Ein gängiges Vorurteil lautet: In Bulgarien geht nichts ohne die Mafia. Man kann den Spieß aber auch umdrehen und sagen: In dem Land am Schwarzen Meer funktioniert beispielsweise die Kultur nur mithilfe der gut organisierten Kriminalität.

Von Thomas Frahm | 03.12.2009
    Die arme reiche bulgarische Mafia. Alle im Westen hacken auf ihr herum. Dabei ist sie doch die Avantgarde der bulgarischen Westorientierung! Das Verhaltensmodell ihrer Mitglieder - vom Pokerface bis zum Fahrstil - ist eine gelungene Kopie dessen, was die Gralshüter westlicher Populärkultur - die Filmherren von Hollywood - dem gottlosen und daher kulthungrigen Menschen von heute anbieten: Coppolas "Der Pate", Scorseses "Casino", und nicht zuletzt Tarantinos "Pulp Fiction".

    Glaubt man Schriftsteller Vladimir Zarev, so sind die hier abgeschauten Männlichkeitsmuster eine innige Liebesbindung mit dem christlich-orthodoxen Glauben eingegangen.
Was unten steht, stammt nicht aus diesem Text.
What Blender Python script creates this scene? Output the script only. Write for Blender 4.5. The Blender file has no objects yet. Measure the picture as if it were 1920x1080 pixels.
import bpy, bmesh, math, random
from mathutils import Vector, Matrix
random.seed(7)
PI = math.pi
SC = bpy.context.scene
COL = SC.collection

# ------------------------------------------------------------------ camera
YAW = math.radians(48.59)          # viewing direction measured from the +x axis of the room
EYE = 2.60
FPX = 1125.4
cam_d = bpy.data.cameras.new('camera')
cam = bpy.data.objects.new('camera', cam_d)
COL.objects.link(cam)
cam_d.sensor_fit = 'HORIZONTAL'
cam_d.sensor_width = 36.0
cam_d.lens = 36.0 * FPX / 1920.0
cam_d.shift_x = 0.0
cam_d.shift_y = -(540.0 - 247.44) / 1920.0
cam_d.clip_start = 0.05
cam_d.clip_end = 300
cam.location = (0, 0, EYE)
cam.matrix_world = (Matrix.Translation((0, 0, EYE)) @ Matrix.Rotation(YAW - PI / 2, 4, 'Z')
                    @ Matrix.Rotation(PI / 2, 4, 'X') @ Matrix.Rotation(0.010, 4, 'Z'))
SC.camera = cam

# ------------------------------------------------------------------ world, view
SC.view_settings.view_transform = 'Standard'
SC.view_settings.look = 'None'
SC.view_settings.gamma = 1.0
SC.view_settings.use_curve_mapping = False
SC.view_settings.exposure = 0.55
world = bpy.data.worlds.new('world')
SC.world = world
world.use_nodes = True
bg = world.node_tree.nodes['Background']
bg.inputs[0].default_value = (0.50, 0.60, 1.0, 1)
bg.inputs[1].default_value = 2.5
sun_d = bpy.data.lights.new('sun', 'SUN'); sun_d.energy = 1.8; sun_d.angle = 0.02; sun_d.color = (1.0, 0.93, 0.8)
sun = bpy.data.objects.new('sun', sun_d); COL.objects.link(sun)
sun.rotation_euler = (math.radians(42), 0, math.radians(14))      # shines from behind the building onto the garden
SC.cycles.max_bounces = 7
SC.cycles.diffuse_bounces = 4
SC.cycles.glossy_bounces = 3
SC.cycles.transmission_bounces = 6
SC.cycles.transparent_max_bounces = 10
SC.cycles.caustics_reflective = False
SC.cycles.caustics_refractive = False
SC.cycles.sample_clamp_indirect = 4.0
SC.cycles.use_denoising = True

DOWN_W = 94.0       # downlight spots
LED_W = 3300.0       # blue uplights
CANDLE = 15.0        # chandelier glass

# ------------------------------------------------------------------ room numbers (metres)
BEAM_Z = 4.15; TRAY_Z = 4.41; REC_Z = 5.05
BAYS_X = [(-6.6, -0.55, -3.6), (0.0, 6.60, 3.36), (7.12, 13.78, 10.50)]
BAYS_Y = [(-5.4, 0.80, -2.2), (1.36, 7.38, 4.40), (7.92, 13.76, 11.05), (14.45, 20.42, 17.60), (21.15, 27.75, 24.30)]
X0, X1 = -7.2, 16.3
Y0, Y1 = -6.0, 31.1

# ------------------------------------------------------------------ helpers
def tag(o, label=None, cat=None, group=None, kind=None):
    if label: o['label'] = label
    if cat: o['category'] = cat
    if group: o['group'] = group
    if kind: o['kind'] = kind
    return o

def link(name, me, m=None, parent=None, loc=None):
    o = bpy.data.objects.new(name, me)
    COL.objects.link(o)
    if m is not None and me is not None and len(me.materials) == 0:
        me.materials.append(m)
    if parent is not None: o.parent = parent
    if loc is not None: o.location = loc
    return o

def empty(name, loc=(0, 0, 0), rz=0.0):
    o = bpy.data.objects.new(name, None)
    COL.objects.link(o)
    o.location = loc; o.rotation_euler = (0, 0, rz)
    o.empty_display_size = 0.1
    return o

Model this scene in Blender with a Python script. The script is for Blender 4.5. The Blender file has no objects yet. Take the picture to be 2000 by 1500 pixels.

    In seinem letzten Roman "Welten" wollen bulgarische Bosse einen Deal mit einem amerikanischen Geschäftsmann abschließen. Die Verhandlungen finden in einem Kloster statt, das nur dank investierter Mafiamillionen vor dem Verfall gerettet werden konnte. Schon hier erkennen wir erste Linien ihrer kulturtragenden Rolle für die bulgarische Gesellschaft. Im Verlaufe der Verhandlungen, die einem whisky-schwangeren Gelage täuschend ähnlich sehen, entwindet der anwesende Abt nach Erreichen der alkoholischen Offenbarungsgrenze dem Mafia-Boss die Maschinenpistole, reißt das Fenster auf und - schießt in den Himmel, bis das Magazin leer ist. "Gott", grölt er den Kugeln hinterher, "warum hast du mich verlassen?!"

    Wir sehen: Die christlich-orthodoxe Tradition findet durch die Mafia zu neuen, zeitgemäßen Ritualen.

    Doch auch sonst gilt es, mit Vorurteilen aufzuräumen. Jenem zum Beispiel, dass durch die Ausplünderung des volkseigenen Wirtschaftsvermögens nach 1989 die zur Mafia mutierte Nomenklatura dem bulgarischen Staat die Finanzierung kultureller Projekte unmöglich gemacht und westliche Investoren abgeschreckt habe, um sich dabei nicht stören zu lassen.

    In einem erst kürzlich auf bulgarisch erschienene Buch mit Interviews deutscher Repräsentanten in Bulgarien seit der Wende äußert sich Christel Scheffler, von 1991 bis 1995 Botschafterin in Sofia, zu dieser Frage. Sie habe alle großen Industriekombinate besucht, und sie in einem so desolaten Zustand angetroffen, dass sich die Frage nach Modernisierung gar nicht mehr gestellt habe.

    Wie hätten unter solchen Umständen die großen Vertreter der bulgarischen Kunst überleben sollen, wenn nicht Mafiabosse es für eine Frage ihres Images gehalten hätten, die kostbarsten Gemälde und Skulpturen anzukaufen? Und wer anders als sie hätte dem Ausverkauf beweglicher Kulturschätze aus vorchristlicher Zeit ins Ausland einen Riegel vorschieben sollen? Wäre Wassil Boschkow nicht ein so leidenschaftlicher Sammler, befänden sich wohl inzwischen alle thrakischen, römischen und frühchristlichen Grabbeigaben außerhalb Bulgariens.

    Sogar, dass wir über all das lesen können, verdanken die Bulgaren ihren fürsorglichen Kriminellen.

    Der bulgarische Buchhandel bestand im ersten Jahrzehnt nach der Wende aus exakt 500 Tapeziertischen, zumeist entlang der Bürgersteige und Plätze im Zentrum von Sofia. Dass es jetzt wieder Ladengeschäfte mit lückenlosen Sortimenten gibt, luxuriös eingerichtet nach westlichen Standards, und in denen freundliche und gut informierte Buchhändler dem Kunden weiter helfen - auch dies ist, wie vieles andere, ein Beispiel für erfolgreiches crime-cultural-partnership, auch Geldwäsche genannt.